The fire alarm went off today. We recently re-did our fire alarm system and so now it is ear-piercingly urgent that you leave your suite ASAP. I used to dawdle (or not leave at all), but that is a no-go with the new system with is hardwired into each unit. The funny thing was it went off just as I turned an element on and started chopping an onion. I was like "holy shit that thing's sensitive", but it wasn't me.
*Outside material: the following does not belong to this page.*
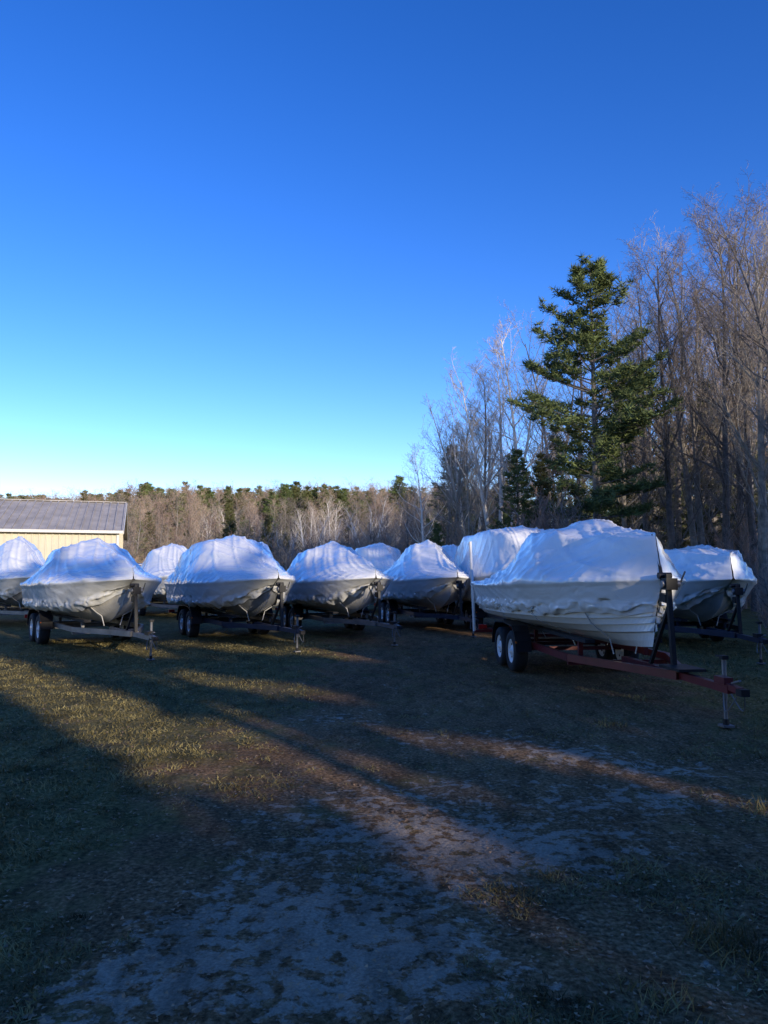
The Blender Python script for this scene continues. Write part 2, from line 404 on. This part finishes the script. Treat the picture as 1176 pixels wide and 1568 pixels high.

The firemen and women came. They are like hockey players. Very large and with much gear. Very good looking. Given that I'm going through "Rescue Me" withdrawal it's really fortunate that I didn't drop trou and announce "the fire is here". Actually, referencing burning genitals probably would not have been the best move, sexually. Though I was getting some once overs from the guy trying to figure out the fire panel. I would be stoked about that, except that I live in a building filled with octogenarians, so I am the most attractive utterly by default.
Started more actively investigating New York hotels and rental-by-owners for our impending trip. This means that Michael has accepted my most recent bout of mental retardation and is still feeling relatively positive about our impending future together.
Which starts in four days.
Also, the movie "Falling in Love"? Terrible. I'm not sure how I ever thought Streep and DeNiro might affect sexy together onscreen, so I will attribute it to... I dunno - the aforementioned mental retardation?
My wasabi peas aren't... a baby could eat them. Who set the alarm off? Good luck in New York.